Normally the redhead watches me with binoculars from the road, and radios the whereabouts of elk. This has attracted park visitors who ask, "Any good birds today?" or "Have you seen any elk?" Usually she signals me as they approach, and I duck out of sight like a commando.



There was only one lone bull elk in the area, and when it disappeared into the next gulch, she informed me she was retiring to the car to read.

Finding the first camera was a workout. The GPS told me I was on top of it, but it took me 15 minutes to find it 6 feet away on the other side of the thicket. It took more time to pussy-foot my way to the other camera sets, because the rains have turned the bottom of the gulch into a quagmire, and the elk have churned it up like water buffalo in a rice padi. It took a full hour and a half to collect the cams and posts.

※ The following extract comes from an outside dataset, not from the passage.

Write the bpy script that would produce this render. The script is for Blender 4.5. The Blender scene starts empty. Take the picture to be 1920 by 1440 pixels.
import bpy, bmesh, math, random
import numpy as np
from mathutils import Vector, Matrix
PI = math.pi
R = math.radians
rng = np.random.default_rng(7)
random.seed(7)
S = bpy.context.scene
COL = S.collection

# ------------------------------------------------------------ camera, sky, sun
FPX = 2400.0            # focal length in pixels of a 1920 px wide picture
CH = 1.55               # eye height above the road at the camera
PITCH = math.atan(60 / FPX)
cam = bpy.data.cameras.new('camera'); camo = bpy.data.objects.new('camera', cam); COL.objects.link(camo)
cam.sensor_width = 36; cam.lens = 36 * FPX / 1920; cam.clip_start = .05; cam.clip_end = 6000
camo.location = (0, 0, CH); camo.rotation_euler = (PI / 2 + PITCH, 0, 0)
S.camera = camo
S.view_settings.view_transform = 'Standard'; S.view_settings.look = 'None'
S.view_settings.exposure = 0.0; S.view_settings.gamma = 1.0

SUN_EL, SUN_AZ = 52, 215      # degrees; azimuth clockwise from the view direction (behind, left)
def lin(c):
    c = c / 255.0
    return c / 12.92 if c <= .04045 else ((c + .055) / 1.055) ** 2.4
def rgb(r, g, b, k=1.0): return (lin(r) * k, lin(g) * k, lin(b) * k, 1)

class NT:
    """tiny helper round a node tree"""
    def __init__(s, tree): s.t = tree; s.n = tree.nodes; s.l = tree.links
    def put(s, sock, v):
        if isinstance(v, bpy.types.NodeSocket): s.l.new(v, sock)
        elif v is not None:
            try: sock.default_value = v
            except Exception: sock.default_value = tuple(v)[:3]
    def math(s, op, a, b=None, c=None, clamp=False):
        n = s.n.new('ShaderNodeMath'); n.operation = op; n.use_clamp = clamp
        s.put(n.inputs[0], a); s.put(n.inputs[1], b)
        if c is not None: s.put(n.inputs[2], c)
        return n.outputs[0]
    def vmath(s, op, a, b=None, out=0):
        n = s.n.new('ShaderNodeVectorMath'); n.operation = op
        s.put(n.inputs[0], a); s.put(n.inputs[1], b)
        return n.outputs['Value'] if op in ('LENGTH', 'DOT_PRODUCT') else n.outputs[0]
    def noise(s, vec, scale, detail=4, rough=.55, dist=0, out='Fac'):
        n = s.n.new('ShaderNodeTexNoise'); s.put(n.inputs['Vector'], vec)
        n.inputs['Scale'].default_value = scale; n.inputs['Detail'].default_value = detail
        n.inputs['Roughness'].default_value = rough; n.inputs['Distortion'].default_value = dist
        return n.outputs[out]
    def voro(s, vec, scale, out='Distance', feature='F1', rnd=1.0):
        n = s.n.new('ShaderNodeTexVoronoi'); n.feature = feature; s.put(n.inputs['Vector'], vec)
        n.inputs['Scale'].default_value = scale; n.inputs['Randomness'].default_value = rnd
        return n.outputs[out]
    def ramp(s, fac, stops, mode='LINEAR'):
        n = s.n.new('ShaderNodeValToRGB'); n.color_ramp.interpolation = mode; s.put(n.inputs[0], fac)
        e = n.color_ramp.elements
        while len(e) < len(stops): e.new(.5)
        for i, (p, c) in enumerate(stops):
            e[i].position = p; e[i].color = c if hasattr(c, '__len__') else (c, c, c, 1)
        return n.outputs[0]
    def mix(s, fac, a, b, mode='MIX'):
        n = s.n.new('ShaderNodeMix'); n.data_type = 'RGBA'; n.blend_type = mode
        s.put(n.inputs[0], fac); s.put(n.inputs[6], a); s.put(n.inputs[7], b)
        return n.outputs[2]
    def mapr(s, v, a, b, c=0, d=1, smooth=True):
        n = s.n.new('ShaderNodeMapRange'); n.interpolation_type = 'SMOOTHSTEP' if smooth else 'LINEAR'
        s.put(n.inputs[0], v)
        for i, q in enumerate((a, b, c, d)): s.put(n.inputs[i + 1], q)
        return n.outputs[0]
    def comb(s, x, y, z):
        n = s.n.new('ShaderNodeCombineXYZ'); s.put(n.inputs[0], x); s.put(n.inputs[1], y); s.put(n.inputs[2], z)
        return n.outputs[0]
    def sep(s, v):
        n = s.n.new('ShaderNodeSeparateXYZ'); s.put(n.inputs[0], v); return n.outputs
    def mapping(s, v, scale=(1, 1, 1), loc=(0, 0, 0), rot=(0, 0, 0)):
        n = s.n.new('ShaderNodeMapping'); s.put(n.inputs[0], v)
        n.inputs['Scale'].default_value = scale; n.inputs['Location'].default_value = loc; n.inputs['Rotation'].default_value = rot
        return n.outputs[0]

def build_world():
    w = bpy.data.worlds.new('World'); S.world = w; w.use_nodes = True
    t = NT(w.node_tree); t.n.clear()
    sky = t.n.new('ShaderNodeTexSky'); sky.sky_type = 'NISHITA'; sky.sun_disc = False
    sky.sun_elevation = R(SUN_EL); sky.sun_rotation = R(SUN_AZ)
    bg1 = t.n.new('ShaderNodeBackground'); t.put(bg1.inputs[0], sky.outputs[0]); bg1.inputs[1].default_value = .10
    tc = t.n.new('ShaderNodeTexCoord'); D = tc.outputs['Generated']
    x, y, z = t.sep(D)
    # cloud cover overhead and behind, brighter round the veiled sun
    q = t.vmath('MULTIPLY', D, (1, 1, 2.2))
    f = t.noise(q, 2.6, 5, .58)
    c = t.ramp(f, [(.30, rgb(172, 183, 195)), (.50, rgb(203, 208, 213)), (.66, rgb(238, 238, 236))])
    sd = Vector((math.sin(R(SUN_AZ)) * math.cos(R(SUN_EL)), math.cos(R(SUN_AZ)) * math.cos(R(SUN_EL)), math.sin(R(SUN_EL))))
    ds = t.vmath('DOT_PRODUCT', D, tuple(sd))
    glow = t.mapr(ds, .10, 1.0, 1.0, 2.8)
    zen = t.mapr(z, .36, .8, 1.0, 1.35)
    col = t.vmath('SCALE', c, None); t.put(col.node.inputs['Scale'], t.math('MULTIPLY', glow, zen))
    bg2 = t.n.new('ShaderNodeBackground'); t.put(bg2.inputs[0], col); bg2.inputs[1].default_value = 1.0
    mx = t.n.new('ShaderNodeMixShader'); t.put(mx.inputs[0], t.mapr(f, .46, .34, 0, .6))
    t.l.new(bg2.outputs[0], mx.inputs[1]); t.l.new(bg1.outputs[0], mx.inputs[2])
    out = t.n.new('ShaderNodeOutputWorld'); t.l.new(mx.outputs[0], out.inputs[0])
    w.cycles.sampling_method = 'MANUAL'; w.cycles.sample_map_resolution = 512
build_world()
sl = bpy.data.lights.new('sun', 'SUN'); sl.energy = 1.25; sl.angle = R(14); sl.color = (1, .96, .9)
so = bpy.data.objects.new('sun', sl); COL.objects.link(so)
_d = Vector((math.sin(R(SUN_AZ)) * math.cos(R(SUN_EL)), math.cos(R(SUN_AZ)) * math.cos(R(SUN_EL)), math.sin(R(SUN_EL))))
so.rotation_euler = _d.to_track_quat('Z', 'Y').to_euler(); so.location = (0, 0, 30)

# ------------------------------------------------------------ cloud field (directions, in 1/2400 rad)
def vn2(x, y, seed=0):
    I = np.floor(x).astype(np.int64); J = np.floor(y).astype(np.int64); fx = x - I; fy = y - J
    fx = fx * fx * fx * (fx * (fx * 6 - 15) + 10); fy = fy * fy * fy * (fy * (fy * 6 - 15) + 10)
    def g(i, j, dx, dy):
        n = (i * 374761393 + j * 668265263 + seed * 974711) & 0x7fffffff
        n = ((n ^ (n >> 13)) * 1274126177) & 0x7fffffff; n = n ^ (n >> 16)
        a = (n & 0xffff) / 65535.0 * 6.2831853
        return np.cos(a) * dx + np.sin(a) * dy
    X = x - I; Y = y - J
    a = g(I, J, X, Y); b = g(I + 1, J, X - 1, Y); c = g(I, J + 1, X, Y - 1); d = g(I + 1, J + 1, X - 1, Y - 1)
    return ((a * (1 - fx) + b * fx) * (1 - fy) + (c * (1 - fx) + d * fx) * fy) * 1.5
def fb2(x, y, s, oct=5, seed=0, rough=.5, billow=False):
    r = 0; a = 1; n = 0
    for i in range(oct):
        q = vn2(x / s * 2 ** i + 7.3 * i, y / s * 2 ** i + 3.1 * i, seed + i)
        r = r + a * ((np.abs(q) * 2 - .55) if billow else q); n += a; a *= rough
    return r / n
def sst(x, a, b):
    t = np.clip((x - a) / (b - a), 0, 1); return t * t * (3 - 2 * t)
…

After dinner I downloaded the pictures, and the big surprise was the clapper rail. This is actually the California clapper rail, an endangered subspecies from the San Franciso bay area.

The bird visited this muddy drainage site a week ago at 4:10 in the afternoon. This was a new camera trap set I made during my last visit over 6 weeks ago, and it was also my final desperate attempt to get more pictures of mountain beavers. (The wiley rodents seemed to have disappeared from their haunts where I photographed them back in July. More about them in a few days.)

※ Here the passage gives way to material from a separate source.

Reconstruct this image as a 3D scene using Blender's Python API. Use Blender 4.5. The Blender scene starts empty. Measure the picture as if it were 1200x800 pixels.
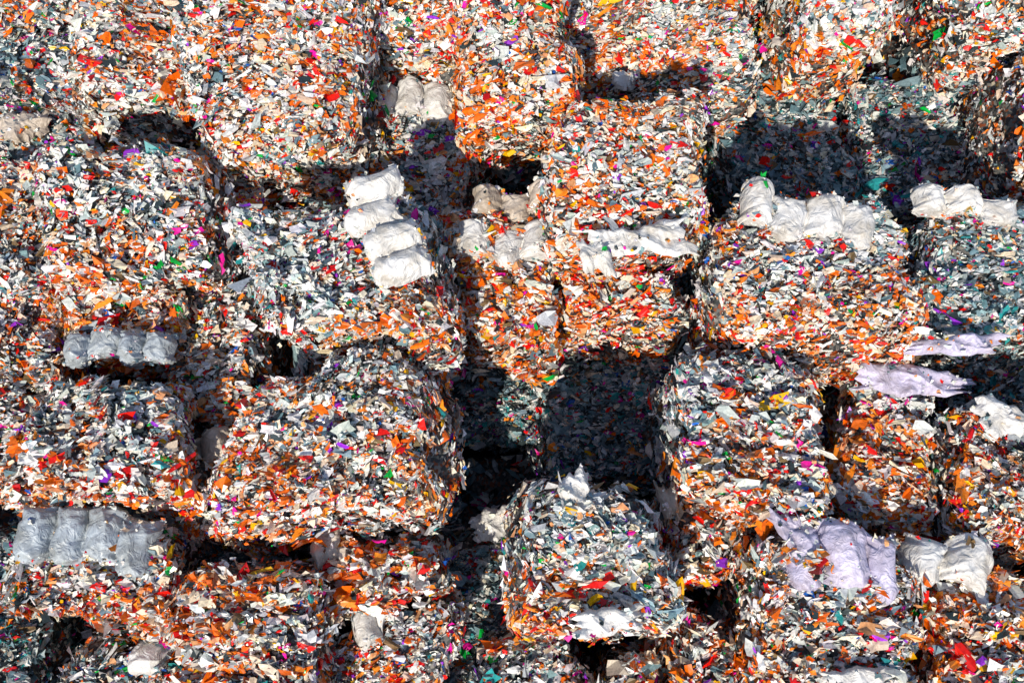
import bpy, math, numpy as np
from mathutils import Vector, Matrix
rng=np.random.default_rng(11)
sc=bpy.context.scene
# ---------------- camera ----------------
LENS=30.0; T=math.radians(16); D=6.5; ZREF=3.2
cam=bpy.data.cameras.new("camera"); cam.lens=LENS; cam.sensor_width=36; cam.clip_end=2000; cam.clip_start=0.1
co=bpy.data.objects.new("camera",cam); sc.collection.objects.link(co); sc.camera=co
CP=np.array([0,-D*math.sin(T),ZREF+D*math.cos(T)])
co.location=CP; co.rotation_euler=(T,0,0)
def plan(u,v,z):
    """survey coordinates of the aerial picture -> metres on a level at height z"""
    k=36/LENS/1200
    x=(u-600)*k; y=-(v-400)*k
    d=np.array([x,y*math.cos(T)+math.sin(T),y*math.sin(T)-math.cos(T)])
    t=(z-CP[2])/d[2]
    p=CP+d*t
    return p[0],p[1]
# ---------------- materials ----------------
def newmat(n):
    m=bpy.data.materials.new(n); m.use_nodes=True
    return m,m.node_tree.nodes,m.node_tree.links,m.node_tree.nodes["Principled BSDF"]
def mat_flakes():
    m,N,L,b=newmat("shredded_plastic")
    a=N.new("ShaderNodeAttribute"); a.attribute_name="Col"
    tc=N.new("ShaderNodeTexCoord")
    n=N.new("ShaderNodeTexNoise"); n.inputs["Scale"].default_value=60; n.inputs["Detail"].default_value=1
    L.new(tc.outputs["Object"],n.inputs["Vector"])
    r=N.new("ShaderNodeMapRange"); r.inputs["From Min"].default_value=.3; r.inputs["From Max"].default_value=.7
    r.inputs["To Min"].default_value=.75; r.inputs["To Max"].default_value=1.1
    L.new(n.outputs["Fac"],r.inputs["Value"])
    mx=N.new("ShaderNodeVectorMath"); mx.operation='SCALE'
    L.new(a.outputs["Color"],mx.inputs[0]); L.new(r.outputs["Result"],mx.inputs["Scale"])
    L.new(mx.outputs["Vector"],b.inputs["Base Color"])
    b.inputs["Roughness"].default_value=.25
    tr=N.new("ShaderNodeBsdfTranslucent"); L.new(mx.outputs["Vector"],tr.inputs["Color"])
    ms=N.new("ShaderNodeMixShader"); ms.inputs[0].default_value=.12
    L.new(b.outputs[0],ms.inputs[1]); L.new(tr.outputs[0],ms.inputs[2])
    L.new(ms.outputs[0],N["Material Output"].inputs["Surface"])
    return m
def mat_core():
    m,N,L,b=newmat("compacted_waste")
    tc=N.new("ShaderNodeTexCoord")
    v=N.new("ShaderNodeTexVoronoi"); v.inputs["Scale"].default_value=42
    L.new(tc.outputs["Object"],v.inputs["Vector"])
    cr=N.new("ShaderNodeValToRGB"); e=cr.color_ramp; e.interpolation='CONSTANT'
    e.elements[0].color=(.03,.035,.035,1); e.elements[1].position=.8; e.elements[1].color=(.2,.05,.015,1)
    for p,c in((.25,(.10,.10,.095,1)),(.5,(.2,.19,.17,1)),(.62,(.03,.035,.04,1))):
        x=e.elements.new(p); x.color=c
    sp=N.new("ShaderNodeSeparateColor"); L.new(v.outputs["Color"],sp.inputs[0])
    L.new(sp.outputs[0],cr.inputs[0]); L.new(cr.outputs[0],b.inputs["Base Color"])
    b.inputs["Roughness"].default_value=.7
    return m
def mat_sheet(name,c,rough=.38):
    m,N,L,b=newmat(name)
    tc=N.new("ShaderNodeTexCoord")
    n=N.new("ShaderNodeTexNoise"); n.inputs["Scale"].default_value=6; n.inputs["Detail"].default_value=6; n.inputs["Roughness"].default_value=.65
    L.new(tc.outputs["Object"],n.inputs["Vector"])
    cr=N.new("ShaderNodeValToRGB"); e=cr.color_ramp
    e.elements[0].position=.32; e.elements[0].color=(c[0]*.6,c[1]*.56,c[2]*.5,1)
    e.elements[1].position=.6; e.elements[1].color=(*c,1)
    L.new(n.outputs["Fac"],cr.inputs[0]); L.new(cr.outputs[0],b.inputs["Base Color"])
    b.inputs["Roughness"].default_value=rough
    n2=N.new("ShaderNodeTexNoise"); n2.inputs["Scale"].default_value=11; n2.inputs["Detail"].default_value=4; n2.inputs["Distortion"].default_value=2.0
    L.new(tc.outputs["Object"],n2.inputs["Vector"])
    bu=N.new("ShaderNodeBump"); bu.inputs["Strength"].default_value=.6; bu.inputs["Distance"].default_value=.04
    L.new(n2.outputs["Fac"],bu.inputs["Height"]); L.new(bu.outputs["Normal"],b.inputs["Normal"])
    return m
FL=mat_flakes(); CORE=mat_core()
WHITE=mat_sheet("white_film",(.70,.70,.70)); GREY=mat_sheet("grey_film",(.40,.46,.52)); LILAC=mat_sheet("lilac_film",(.56,.53,.72)); CREAM=mat_sheet("cream_film",(.54,.47,.40))
WIRE,_n,_l,_b=newmat("baling_wire"); _b.inputs["Base Color"].default_value=(.05,.05,.05,1); _b.inputs["Metallic"].default_value=.4; _b.inputs["Roughness"].default_value=.5
MATS={'w':WHITE,'g':GREY,'l':LILAC,'c':CREAM}
# ---------------- palette ----------------
PAL=np.array([
 (.92,.91,.88),(.74,.77,.76),(.50,.55,.56),(.82,.67,.50),(.92,.80,.64),
 (.12,.21,.25),(.03,.045,.05),(.26,.40,.45),(.20,.13,.06),
 (.95,.17,.005),(.95,.28,.02),(.66,.13,.008),(.90,.015,.008),(.6,.008,.01),(.94,.44,.20),
 (.85,.01,.36),(.36,.04,.70),(.005,.44,.06),(.94,.50,.003),(.02,.14,.58),(.03,.34,.35)])
#        wht lg  mg  bei cre  tg  dk  bl  br   or  or2 bro red dred sal  mag pur grn yel blu teal
W_COOL=np.array([26,24,16,4, 4,  8, 5, 12, 2,  1.7,.9,.6, 2.2,.8,1.0,  1.4,1.0,.7,.9,.7,1.4])
W_MIX =np.array([30,17,8, 9, 9,   3, 4, 3,  3,  8.3,4.4,2.2,4.8,1.1,3.3, 1.2,.9,.9,1.8,.4,.5])
W_WARM=np.array([22,9, 2.5,9,10,  1, 3.5,.8,3,  21, 12.5,5, 7.5,1.6,8.5, .7,.4,.7,2.8,.1,.2])
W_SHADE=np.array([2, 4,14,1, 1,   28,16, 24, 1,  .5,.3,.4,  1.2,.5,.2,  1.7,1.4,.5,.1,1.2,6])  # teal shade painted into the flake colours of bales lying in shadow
def colours(n,warm,shade=0.0):
    w=np.clip(warm,0,1)[:,None]
    C=np.cumsum(W_COOL/W_COOL.sum()); M=np.cumsum(W_MIX/W_MIX.sum()); H=np.cumsum(W_WARM/W_WARM.sum()); K=np.cumsum(W_SHADE/W_SHADE.sum())
    cdf=np.where(w<.5,C*(1-2*w)+M*(2*w),M*(2-2*w)+H*(2*w-1))
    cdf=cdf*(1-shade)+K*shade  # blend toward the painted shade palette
    i=(rng.random(n)[:,None]>cdf).sum(1).clip(0,len(PAL)-1)
    c=PAL[i]*rng.uniform(.72,1.12,(n,1))*rng.uniform(.94,1.06,(n,3))
    return np.clip(c,0,.95),i
# ---------------- mesh helpers ----------------
def mesh_obj(name,V,F,mat,cols=None,smooth=False,parent=None):
    me=bpy.data.meshes.new(name)
    V=np.asarray(V,dtype=np.float32); F=np.asarray(F,dtype=np.int32)
    me.vertices.add(len(V)); me.vertices.foreach_set("co",V.ravel())
    me.loops.add(F.size); me.loops.foreach_set("vertex_index",F.ravel())
    me.polygons.add(len(F)); me.polygons.foreach_set("loop_start",np.arange(0,F.size,F.shape[1],dtype=np.int32))
    me.polygons.foreach_set("loop_total",np.full(len(F),F.shape[1],dtype=np.int32))
    me.update(calc_edges=True)
    me.polygons.foreach_set("use_smooth",np.full(len(F),smooth))
    if cols is not None:
        a=me.color_attributes.new("Col",'FLOAT_COLOR','POINT')
        a.data.foreach_set("color",np.hstack([cols,np.ones((len(cols),1))]).astype(np.float32).ravel())
    me.materials.append(mat)
    o=bpy.data.objects.new(name,me); sc.collection.objects.link(o)
    if parent: o.parent=parent
    return o
def unit(a): return a/np.maximum(np.linalg.norm(a,axis=-1,keepdims=True),1e-9)
class Shape:
    def __init__(s,h,axis=0,ns=4,amp=1.0,n=6.5):
        s.h=np.array(h); s.n=n
        s.k=unit(rng.normal(size=(7,3)))*np.array([3,4,6,9,15,23,36])[:,None]
        s.a=np.array([.032,.034,.036,.036,.030,.021,.012])*amp; s.ph=rng.uniform(0,6.28,7)
        s.axis=axis; L=s.h[axis]
        s.st=np.linspace(-L,L,ns+2)[1:-1]+rng.normal(0,.03,ns)
        s.k2=unit(rng.normal(size=(3,3)))*np.array([[5],[10],[17]]); s.p2=rng.uniform(0,6.28,3)
        s.sk=rng.normal(0,.05,4)
    def at(s,q):
        r=(np.abs(q)**s.n).sum(1)**(1/s.n); q=q/r[:,None]
        pos=q*s.h
        nn=unit(np.sign(q)*np.abs(q)**(s.n-1)/s.h)
        d=(np.sin(pos@s.k.T+s.ph+.8*np.sin(pos@s.k[::-1].T))*s.a).sum(1)
        c=pos[:,s.axis]+.02*np.sin(pos[:,1-s.axis]*7+s.p2[0])
        for t in s.st: d=d-.06*np.exp(-((c-t)/.03)**2)
        out=pos+nn*d[:,None]
        out[:,0]+=s.sk[0]*q[:,1]+s.sk[1]*q[:,0]*q[:,1]; out[:,1]+=s.sk[2]*q[:,0]+s.sk[3]*q[:,0]*q[:,1]
        return out,nn
    def field(s,pos): return np.sin(pos@s.k2.T+s.p2)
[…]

The location is a waterlogged thicket at the base of a steep hill. I don't think this is the kind of place a birder would look for rails. Nearby in Abbott's lagoon and the backwaters of Drake's Estero there is more typical marshy habitat, but there is plenty of cover here, and the soil is deep and wet.

The only other avian visitor was a hermit thrush.

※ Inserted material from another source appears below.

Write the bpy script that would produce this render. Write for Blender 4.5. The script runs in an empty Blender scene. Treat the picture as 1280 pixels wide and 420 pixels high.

Rails feed mainly on invertebrates they probe from the mud, but small vertebrates like this shrew are said to be fair game. (See the velvety gray hair and bicolored tail -- it's another Sorex trowbridgeii.)



These were lucky pictures, because the camera is set for night time shots. Dim overcast lighting and shade had fooled the camera into thinking it was night. In five months of camera trapping this gulch, this is the only rail captured by the cameras. I am pleased.